La stampa a colori non va confusa con la stampa colorata: si tratta in questo caso di una stampa in bianco e nero colorata a mano con acquerello o pastello.
LA TIRATURA.
S’intende per tiratura l’insieme di esemplari che devono recare il numero progressivo e quello totale delle copie stampate. Esempio: ciascun foglio di una tiratura di cinquanta esemplari porterà scritto a matita in margine un numero da 1/50 a 50/50 oltre, naturalmente, la firma dell’autore.Si possono avere, oltre la normale tiratura, numerata con cifre arabe, alcuni esemplari con numeri romani e alcune prove d’artista siglate P.A. che dovrebbero essere di numero limitatissimo.

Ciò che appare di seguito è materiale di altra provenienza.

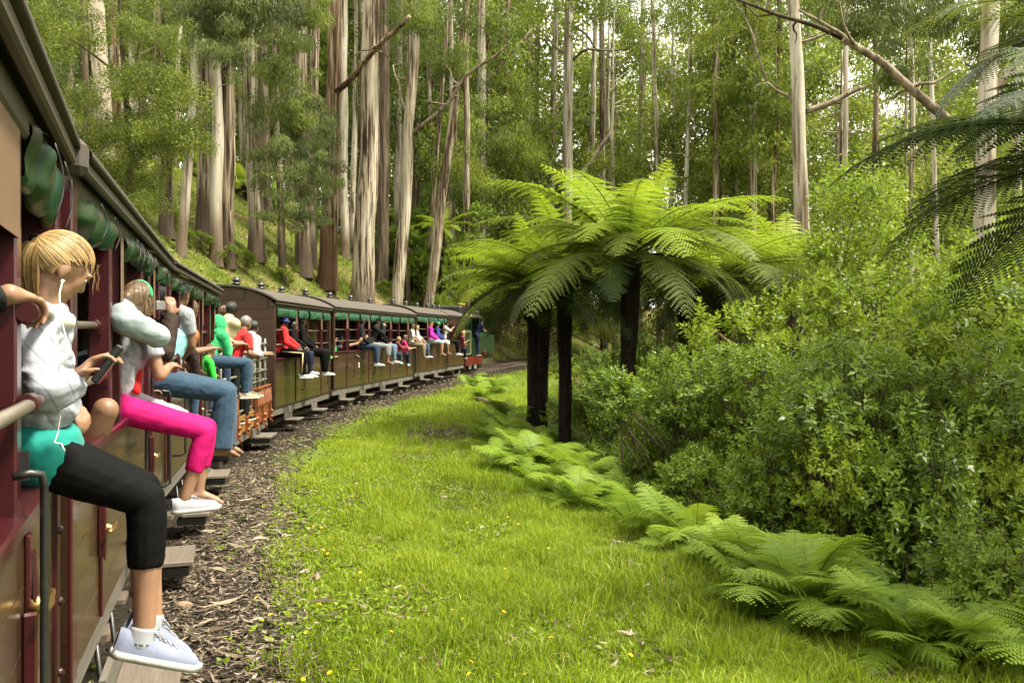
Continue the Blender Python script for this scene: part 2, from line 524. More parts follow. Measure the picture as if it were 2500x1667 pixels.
def axis(lo, hi, c0, c1, fine, g=1.13):
    a = list(np.arange(c0, c1, fine)); s = fine; p = c1
    while p < hi: a.append(p); s *= g; p += s
    s = fine; p = c0 - fine
    while p > lo: a.insert(0, p); s *= g; p -= s
    return np.array(a)
_gx = axis(-420, 420, -14, 14, 0.2); _gy = axis(-60, 620, 2, 46, 0.25)
GX, GY = np.meshgrid(_gx, _gy, indexing='ij')
GZ = ground(GX, GY)
_r = side_dist(GX, GY).reshape(GX.shape)
_vw = verge_w(GX, GY)
def sst(a, b, x):
    t = np.clip((x - a) / (b - a), 0, 1); return t * t * (3 - 2 * t)
g_grass = sst(1.55, 2.3, _r + 0.45 * wob(GX, GY, 1.1)) * (1 - sst(-0.5, 0.9, _r - _vw))
g_dirt = sst(-1.2, 0.6, _r - _vw)
g_hill = sst(1.6, 3.0, -_r)
nxn, nyn = GX.shape
idx = np.arange(nxn * nyn).reshape(nxn, nyn)
F = np.stack([idx[:-1, :-1], idx[1:, :-1], idx[1:, 1:], idx[:-1, 1:]], -1).reshape(-1, 4)
me = np_mesh("ground", np.stack([GX, GY, GZ], -1), F, smooth=True,
             extra={"grass": g_grass.ravel(), "gully": g_dirt.ravel(), "hill": g_hill.ravel()})
def ground_mat():
    m, nt, out = _new("ground_soil")
    tc = nt.nodes.new("ShaderNodeTexCoord")
    v = tc.outputs["Object"]
    b = nt.nodes.new("ShaderNodeBsdfPrincipled")
    b.inputs["Roughness"].default_value = 0.95
    b.inputs["Specular IOR Level"].default_value = 0.1
    def at(n):
        a = nt.nodes.new("ShaderNodeAttribute"); a.attribute_name = n; return a.outputs["Fac"]
    nf = _noise(nt, v, 22, 6, 0.7)
    nm = _noise(nt, v, 2.2, 5, 0.6)
    soil = _ramp(nt, [(0.30, (0.010, 0.008, 0.006)), (0.55, (0.030, 0.024, 0.017)), (0.75, (0.10, 0.078, 0.054))])
    nt.links.new(nf.outputs[0], soil.inputs[0])
    gr = _ramp(nt, [(0.3, (0.045, 0.060, 0.010)), (0.5, (0.085, 0.125, 0.014)), (0.7, (0.15, 0.17, 0.04))])
    nt.links.new(nf.outputs[0], gr.inputs[0])
    hl = _ramp(nt, [(0.34, (0.060, 0.085, 0.012)), (0.48, (0.11, 0.125, 0.028)), (0.58, (0.15, 0.12, 0.052)), (0.72, (0.21, 0.16, 0.09))])
    hm = nt.nodes.new("ShaderNodeMath"); hm.operation = 'MULTIPLY_ADD'
    nt.links.new(nf.outputs[0], hm.inputs[0]); hm.inputs[1].default_value = 0.45
    hs = nt.nodes.new("ShaderNodeMath"); hs.operation = 'MULTIPLY_ADD'
    nt.links.new(_noise(nt, v, 0.55, 4, 0.6).outputs[0], hs.inputs[0]); hs.inputs[1].default_value = 0.9; hs.inputs[2].default_value = -0.18
    nt.links.new(hs.outputs[0], hm.inputs[2])
    nt.links.new(hm.outputs[0], hl.inputs[0])
    gu = _ramp(nt, [(0.35, (0.022, 0.020, 0.010)), (0.55, (0.055, 0.050, 0.022)), (0.72, (0.12, 0.085, 0.045))])
    nt.links.new(nf.outputs[0], gu.inputs[0])
    c = _mix(nt, soil.outputs[0], gr.outputs[0], at("grass"))
    c = _mix(nt, c, hl.outputs[0], at("hill"))
    c = _mix(nt, c, gu.outputs[0], at("gully"))
    nt.links.new(c, b.inputs["Base Color"])
    bp = nt.nodes.new("ShaderNodeBump"); bp.inputs["Strength"].default_value = 0.7; bp.inputs["Distance"].default_value = 0.05
    nt.links.new(nf.outputs[0], bp.inputs["Height"])
    nt.links.new(bp.outputs[0], b.inputs["Normal"])
    nt.links.new(b.outputs[0], out.inputs[0])
    return m
tag(link("ground", me, ground_mat()), kind="structure")

# rails and sleepers
def cpt(i, off): return CX[i] + _ty[i] * off, CY[i] - _tx[i] * off
trk = empty("railway_track", (CX[150], CY[150], 0))
tag(trk, "narrow gauge railway track curving away under the train", "track")
for off in (-0.40, 0.40):
    mb = MB()
    pts = []
    for i in range(30, 330, 2):
        x, y = cpt(i, off)
        pts.append(Vector((x, y, float(grade(y)) + 0.13)))
    V, Fq = [], []
    prof = [(-0.045, -0.07), (-0.012, -0.055), (-0.012, -0.02), (-0.028, -0.012), (-0.028, 0.015), (0.028, 0.015), (0.028, -0.012), (0.012, -0.02), (0.012, -0.055), (0.045, -0.07)]
    for k, p in enumerate(pts):
        i = 30 + 2 * k
        for a, h in prof:
            V.append((p.x + _ty[i] * a, p.y - _tx[i] * a, p.z + h))
    n = len(prof)
    for k in range(len(pts) - 1):
        for j in range(n):
            Fq.append((k * n + j, k * n + (j + 1) % n, k * n + n + (j + 1) % n, k * n + n + j))
    mb.add(V, Fq)
    mb.build("rail", M["rail_steel"], None).parent = trk
    trk.children[-1].matrix_parent_inverse = Matrix.Translation(-trk.location)
sl = MB().box(-0.75, 0.75, -0.1, 0.1, -0.06, 0.055, bev=0.012).mesh("sleeper")
sl.materials.append(M["sleeper_wood"])
acc = 0.0
for i in range(60, 330):
    acc += math.hypot(CX[i] - CX[i - 1], CY[i] - CY[i - 1])
    if acc >= 0.62:
        acc = 0.0
        o = link("sleeper", sl, None, trk, (CX[i] - trk.location.x, CY[i] - trk.location.y, float(grade(CY[i])) + 0.0), (0, 0, math.atan2(-_tx[i], _ty[i]) + random.uniform(-.03, .03)))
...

Questo non riguarda le stampe antiche: anticamente non veniva usata la numerazione perché le stampe venivano diffuse su larghissima scala, mentre è proprio il numero ridotto di esemplari, insieme alla qualità dell’opera, a conferire pregio alle stampe moderne.
PROVE DI STATO.
Sono così chiamate le stampe ottenute nel corso del lavoro, eseguite dall’incisore per rendersi conto del risultato, che viene variato con aggiunte o ritocchi fino ad ottenere l’effetto desiderato.
LA BIFFATURA.
A tiratura ultimata la lastra o matrice dovrà essere “biffata”, cioè graffiata con segni profondi sulla parte incisa, in modo che non possa più essere utilizzata per la stampa.